Brilliant Baddie Henry Silva Dies Just Shy of 96

Henry Silva was always so good at playing so bad, earning a spot in our memories for the intensity of his performances and that unusually cruel, menacingly handsome mug

The peripheral Rat Packer (Dean Martin's daughter remembered him on Twitter upon his death), who was so popular in Hollywood, died Wednesday in Woodland Hills, California, in assisted living just shy of 96, his son Scott Silva confirmed to The New York Times.

With over 125 credits, Silva was almost always a brute, a killer, a henchman, or — as was par for the course in the movies at the time — drafted to play "ethnic" roles, thanks to his Italian-Hispanic heritage. That meant he might play a Korean on one project and a Native American on the next.

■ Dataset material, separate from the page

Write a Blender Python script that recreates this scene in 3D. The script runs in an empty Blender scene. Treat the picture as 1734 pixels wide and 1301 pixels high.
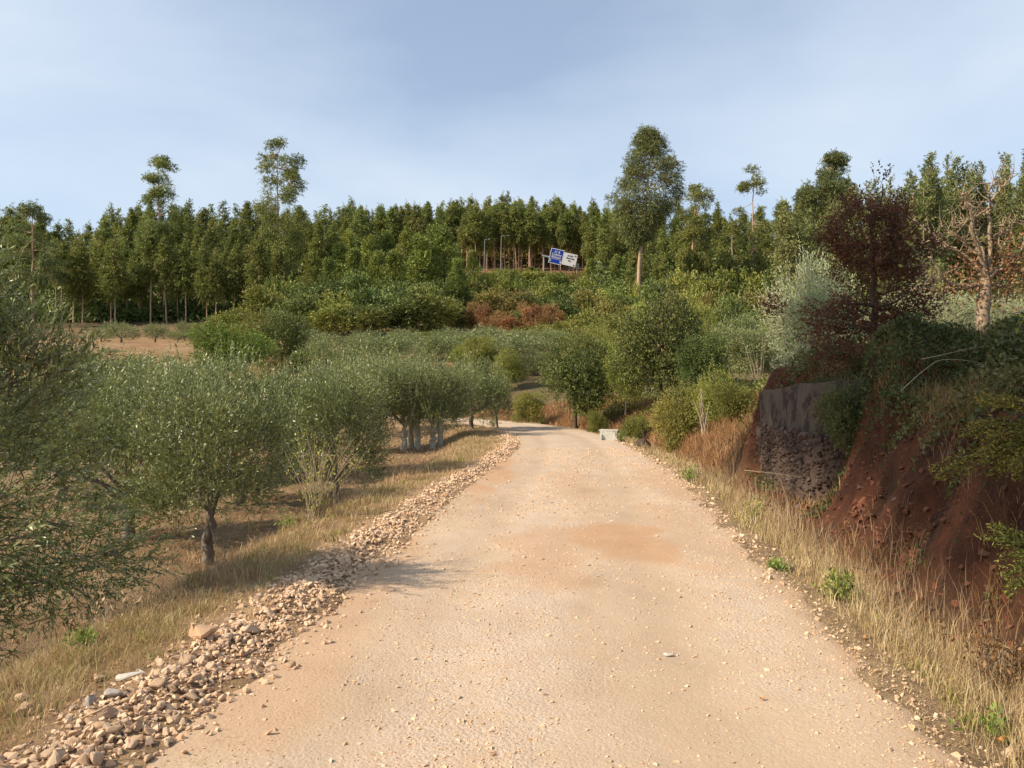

In The Italian Connection (1972) with Woody Strode

He somehow made his dirty work glamorous, and once said he never went to the same "dark place" when toiling in typecast parts; a veteran of the Actors Studio and of Broadway, it was no wonder.

Among his appearances: A Hatful of Rain (1957), Ocean's Eleven (1960), Johnny Cool (1963), Sharky's Machine (1981), Above the Law (1998), and a career-finale cameo in the 2001 remake of Ocean's Eleven, providing a rare graceful exit for a working actor retiring in his seventies.

Silva was married and divorced three times. He is survived by his two sons.